Abstract

As an integral part of Marxism-Leninism, scientific atheism was being protected fromcriticism with the help of an information blockade. Teaching its basics (from 1959) in higher education institutions formed such a theoretical attitude to religion, which practically excluded from the socio-cultural and scientific space any full-fledged knowledge about religion, religious institutions, religious figures and thinkers. But if atheism in the USSR was planted using the full power of ideological services and the entire system of higher education of the country, then resistance to it was an individual matter. And it remained so throughout the entire Soviet period. Realizing the negative attitude of society towards the anti-religious and anti-church campaigns, Soviet leaders stopped to destruct churches.

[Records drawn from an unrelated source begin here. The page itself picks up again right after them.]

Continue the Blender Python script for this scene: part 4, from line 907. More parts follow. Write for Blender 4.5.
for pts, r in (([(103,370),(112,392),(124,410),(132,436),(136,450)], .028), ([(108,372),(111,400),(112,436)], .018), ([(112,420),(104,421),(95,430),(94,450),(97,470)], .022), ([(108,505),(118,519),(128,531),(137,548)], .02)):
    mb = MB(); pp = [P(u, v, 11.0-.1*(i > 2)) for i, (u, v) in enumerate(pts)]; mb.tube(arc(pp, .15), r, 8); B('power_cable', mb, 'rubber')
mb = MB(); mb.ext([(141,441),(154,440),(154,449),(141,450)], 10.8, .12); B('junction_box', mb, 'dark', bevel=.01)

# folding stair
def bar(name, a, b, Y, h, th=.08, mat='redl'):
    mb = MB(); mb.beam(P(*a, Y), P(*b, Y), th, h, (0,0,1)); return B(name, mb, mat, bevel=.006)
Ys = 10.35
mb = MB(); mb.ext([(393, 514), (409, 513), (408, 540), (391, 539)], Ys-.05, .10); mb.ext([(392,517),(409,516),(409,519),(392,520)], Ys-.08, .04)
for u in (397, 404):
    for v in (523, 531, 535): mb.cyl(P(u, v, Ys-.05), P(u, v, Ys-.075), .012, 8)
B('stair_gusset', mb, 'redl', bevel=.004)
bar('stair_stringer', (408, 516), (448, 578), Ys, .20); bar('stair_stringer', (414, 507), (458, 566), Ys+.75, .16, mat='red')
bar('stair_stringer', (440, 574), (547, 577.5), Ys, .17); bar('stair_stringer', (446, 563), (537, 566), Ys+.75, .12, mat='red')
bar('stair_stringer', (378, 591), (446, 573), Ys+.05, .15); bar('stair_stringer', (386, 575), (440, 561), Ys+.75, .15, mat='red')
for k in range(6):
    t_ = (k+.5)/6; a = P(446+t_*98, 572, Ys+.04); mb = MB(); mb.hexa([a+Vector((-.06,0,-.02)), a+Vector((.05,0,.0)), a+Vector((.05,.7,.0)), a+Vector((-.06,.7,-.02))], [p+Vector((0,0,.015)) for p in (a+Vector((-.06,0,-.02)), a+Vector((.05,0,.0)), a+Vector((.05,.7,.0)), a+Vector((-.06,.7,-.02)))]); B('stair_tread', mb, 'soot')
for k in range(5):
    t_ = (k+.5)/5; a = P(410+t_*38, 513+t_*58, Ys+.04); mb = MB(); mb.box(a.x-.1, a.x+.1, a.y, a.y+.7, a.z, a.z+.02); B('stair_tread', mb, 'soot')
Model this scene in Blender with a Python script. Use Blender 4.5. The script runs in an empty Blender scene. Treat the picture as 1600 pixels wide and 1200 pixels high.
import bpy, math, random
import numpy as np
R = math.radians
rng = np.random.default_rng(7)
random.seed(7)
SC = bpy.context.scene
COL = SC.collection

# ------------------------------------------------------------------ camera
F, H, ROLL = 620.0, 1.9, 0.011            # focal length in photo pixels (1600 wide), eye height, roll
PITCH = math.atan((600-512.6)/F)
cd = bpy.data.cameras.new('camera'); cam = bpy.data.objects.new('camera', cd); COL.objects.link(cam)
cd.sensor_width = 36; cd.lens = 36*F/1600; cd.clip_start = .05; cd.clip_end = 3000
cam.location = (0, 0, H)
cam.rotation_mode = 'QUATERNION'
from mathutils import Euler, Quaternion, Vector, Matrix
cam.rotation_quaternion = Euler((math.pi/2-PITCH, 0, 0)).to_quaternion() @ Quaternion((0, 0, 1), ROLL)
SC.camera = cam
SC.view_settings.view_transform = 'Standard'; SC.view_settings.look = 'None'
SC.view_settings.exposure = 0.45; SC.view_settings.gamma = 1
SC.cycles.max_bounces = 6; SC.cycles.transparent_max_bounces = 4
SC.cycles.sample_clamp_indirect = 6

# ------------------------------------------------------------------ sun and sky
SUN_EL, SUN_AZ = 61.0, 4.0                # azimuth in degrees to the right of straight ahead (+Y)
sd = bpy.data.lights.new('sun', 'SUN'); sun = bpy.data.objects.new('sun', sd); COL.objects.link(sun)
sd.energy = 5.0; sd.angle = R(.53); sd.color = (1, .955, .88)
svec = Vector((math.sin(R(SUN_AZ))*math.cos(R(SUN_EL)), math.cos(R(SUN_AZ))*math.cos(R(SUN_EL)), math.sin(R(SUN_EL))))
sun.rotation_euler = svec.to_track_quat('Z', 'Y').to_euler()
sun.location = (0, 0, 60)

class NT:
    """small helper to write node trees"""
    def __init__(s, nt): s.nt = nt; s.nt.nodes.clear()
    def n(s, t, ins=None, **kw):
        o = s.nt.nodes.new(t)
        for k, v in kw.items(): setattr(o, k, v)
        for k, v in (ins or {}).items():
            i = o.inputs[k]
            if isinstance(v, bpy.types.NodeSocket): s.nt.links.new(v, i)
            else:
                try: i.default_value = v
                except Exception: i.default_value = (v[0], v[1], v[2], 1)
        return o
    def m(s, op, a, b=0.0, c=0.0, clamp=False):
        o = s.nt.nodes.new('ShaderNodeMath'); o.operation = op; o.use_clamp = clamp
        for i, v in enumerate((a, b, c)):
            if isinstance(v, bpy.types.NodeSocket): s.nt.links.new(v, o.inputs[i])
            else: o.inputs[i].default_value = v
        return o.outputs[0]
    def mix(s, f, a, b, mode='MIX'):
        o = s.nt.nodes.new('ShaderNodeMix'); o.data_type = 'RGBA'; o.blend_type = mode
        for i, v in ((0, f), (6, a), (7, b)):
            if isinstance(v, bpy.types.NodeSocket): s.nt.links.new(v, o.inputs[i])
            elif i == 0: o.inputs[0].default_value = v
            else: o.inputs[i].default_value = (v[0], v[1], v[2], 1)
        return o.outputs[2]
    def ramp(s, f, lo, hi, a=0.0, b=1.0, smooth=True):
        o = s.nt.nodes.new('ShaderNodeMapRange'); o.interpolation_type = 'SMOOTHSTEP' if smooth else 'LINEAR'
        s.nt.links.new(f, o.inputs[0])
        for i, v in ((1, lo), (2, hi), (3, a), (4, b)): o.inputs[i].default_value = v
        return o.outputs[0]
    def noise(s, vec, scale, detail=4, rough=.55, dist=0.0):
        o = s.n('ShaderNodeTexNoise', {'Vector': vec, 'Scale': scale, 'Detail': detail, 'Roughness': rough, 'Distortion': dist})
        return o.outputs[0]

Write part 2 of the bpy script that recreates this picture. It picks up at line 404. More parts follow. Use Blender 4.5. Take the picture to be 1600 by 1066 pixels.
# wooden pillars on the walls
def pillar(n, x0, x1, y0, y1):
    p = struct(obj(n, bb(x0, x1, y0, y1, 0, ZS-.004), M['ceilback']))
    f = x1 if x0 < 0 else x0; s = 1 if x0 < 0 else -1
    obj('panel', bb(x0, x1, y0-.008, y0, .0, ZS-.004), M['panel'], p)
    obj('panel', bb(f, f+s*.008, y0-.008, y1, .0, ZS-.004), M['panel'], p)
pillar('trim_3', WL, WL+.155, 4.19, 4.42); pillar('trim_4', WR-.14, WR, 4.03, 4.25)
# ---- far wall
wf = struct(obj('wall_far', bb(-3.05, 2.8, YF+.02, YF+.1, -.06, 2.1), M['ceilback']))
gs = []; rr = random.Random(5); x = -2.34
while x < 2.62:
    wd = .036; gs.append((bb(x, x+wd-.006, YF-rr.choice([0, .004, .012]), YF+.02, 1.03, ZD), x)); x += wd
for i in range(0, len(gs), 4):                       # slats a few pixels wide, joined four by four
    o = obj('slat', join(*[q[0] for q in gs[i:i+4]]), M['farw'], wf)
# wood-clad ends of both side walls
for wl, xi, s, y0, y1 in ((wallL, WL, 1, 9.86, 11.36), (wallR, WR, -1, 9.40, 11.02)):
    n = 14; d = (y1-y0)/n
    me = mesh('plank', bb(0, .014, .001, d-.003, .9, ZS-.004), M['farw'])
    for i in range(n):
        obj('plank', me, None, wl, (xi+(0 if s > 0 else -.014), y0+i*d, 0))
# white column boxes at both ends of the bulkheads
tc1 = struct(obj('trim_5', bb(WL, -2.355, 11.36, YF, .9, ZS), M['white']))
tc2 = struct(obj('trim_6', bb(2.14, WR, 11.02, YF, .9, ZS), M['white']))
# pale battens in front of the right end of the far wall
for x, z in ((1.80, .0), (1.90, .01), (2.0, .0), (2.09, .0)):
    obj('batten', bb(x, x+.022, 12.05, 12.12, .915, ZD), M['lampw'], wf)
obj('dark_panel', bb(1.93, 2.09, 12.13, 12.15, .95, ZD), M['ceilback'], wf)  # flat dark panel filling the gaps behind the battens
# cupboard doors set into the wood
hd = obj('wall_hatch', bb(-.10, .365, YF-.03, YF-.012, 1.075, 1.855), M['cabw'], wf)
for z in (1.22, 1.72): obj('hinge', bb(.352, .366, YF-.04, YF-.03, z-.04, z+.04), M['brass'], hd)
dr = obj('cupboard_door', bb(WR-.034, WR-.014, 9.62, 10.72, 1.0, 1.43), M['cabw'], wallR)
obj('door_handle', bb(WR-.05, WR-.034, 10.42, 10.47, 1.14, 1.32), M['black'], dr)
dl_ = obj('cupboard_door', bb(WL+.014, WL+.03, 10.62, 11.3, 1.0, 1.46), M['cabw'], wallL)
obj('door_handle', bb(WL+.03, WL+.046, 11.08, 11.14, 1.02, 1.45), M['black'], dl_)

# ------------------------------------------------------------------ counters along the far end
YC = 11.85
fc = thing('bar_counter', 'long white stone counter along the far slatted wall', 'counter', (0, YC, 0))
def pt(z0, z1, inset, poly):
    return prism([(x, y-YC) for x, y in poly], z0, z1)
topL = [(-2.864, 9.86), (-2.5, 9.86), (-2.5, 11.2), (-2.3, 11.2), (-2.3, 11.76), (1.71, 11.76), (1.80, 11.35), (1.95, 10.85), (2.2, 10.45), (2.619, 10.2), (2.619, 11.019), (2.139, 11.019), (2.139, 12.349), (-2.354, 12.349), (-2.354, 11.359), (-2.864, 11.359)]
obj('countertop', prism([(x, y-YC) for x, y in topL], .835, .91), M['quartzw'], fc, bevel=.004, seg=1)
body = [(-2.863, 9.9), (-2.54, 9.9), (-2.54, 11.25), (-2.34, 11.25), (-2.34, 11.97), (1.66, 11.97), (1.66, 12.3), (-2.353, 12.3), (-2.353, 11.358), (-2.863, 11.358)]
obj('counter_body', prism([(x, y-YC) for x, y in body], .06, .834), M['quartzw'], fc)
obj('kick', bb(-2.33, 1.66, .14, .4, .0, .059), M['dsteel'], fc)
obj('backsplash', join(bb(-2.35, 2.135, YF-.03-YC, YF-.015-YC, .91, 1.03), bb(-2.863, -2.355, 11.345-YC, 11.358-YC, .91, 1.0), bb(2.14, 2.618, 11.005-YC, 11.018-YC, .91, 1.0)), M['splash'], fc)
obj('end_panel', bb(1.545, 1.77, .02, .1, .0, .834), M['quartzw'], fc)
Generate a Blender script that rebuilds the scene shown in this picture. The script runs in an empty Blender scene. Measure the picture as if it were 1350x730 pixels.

Shortly after the fall of N. Khrushchev, the All-Russian Society for the Protection of Historical and Cultural Monuments (VOOPiK) was created, which began to be legal opposition to anti-church policy. Since the late 60s , religious samizdat has begun to develop. Our article is devoted to two special cases from the history of destruction in the scientific space of the information blockade on religious and ecclesiastical matters. This blockade breakthrough was carried out by employees of two major Soviet ideological institutes: the editorial office of the Philosophical Encyclopedia and the Institute of Scientific Information on Social Sciences of the USSR Academy of Sciences (INION of the USSR Academy of Sciences). Preparation of The Philosophical Encyclopedia started during the years of the anti-religious and anti-church campaign. It seemed that the situation itself excluded any resistance to the ideological policy of the CPSU. But it was in this edition that the young philosophers, led by Renata Galtseva, with their articles on Russian religious philosophy, dealt a tangible blow to the monopoly of scientific atheism. The second blow was inflicted by INION employees with their abstract collections. They managed to show what role religion and churches have played and continue to play in people's lives, in socialist countries including. The author was a contemporary, and in some cases a participant in the events described in the article.